Ironically, we must also ask for forgiveness from our victimizers! Absolutely shocking! Yet, it is true and spiritually necessary. We mentally condescend to those persons who harmed us. We carry around a lifetime of strife and hard-heartedness against them. We pray for their destruction and failure. We attempt to push them out of the grace of God. We try to strip them of their God given inheritance as His children who rightly deserve all of the blessings that we seek. In short, we demonize these people. In turn, God requires us to forgive them and request their forgiveness in order to complete the reciprocal process of forgiveness.
We must seek the forgiveness of our victimizers because we fall prey to the temptation of hating them. Hatred clearly violates all of the biblical teachings, the Law, the Prophets, the Gospels, the Wisdom literature and the Epistles. God is love. We cannot know love unless we know Him. Further, we cannot love Him whom we have not seen if we refuse to love our brothers and sisters whom we see all of the time. Our love must extend even to those persons who have harmed us. Although they are broken, we must love them nevertheless. We cannot hate them. If we have or been tempted to do so, we must seek their forgiveness to the same degree that we demand that they ask for our forgiveness.

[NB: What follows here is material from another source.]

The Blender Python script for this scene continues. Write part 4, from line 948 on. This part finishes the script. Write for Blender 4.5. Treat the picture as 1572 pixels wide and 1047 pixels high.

Renouncing judgment, abandoning a condemnatory attitude, showing mercy and giving forgiveness are the necessary tools for breaking the emotional and psychological chains that bind us. Unless we make a concerted effort to utilize these spiritual tools each day, we remain locked up to our pasts. Eventually, we will die in our existential prisons. Our love, passion, creativity and spirituality will waste away. Instead, God offers us the chance to freely and immediately escape from these prisons of our own making by using the spiritual keys of mercy and forgiveness to free ourselves. Break your personal chains!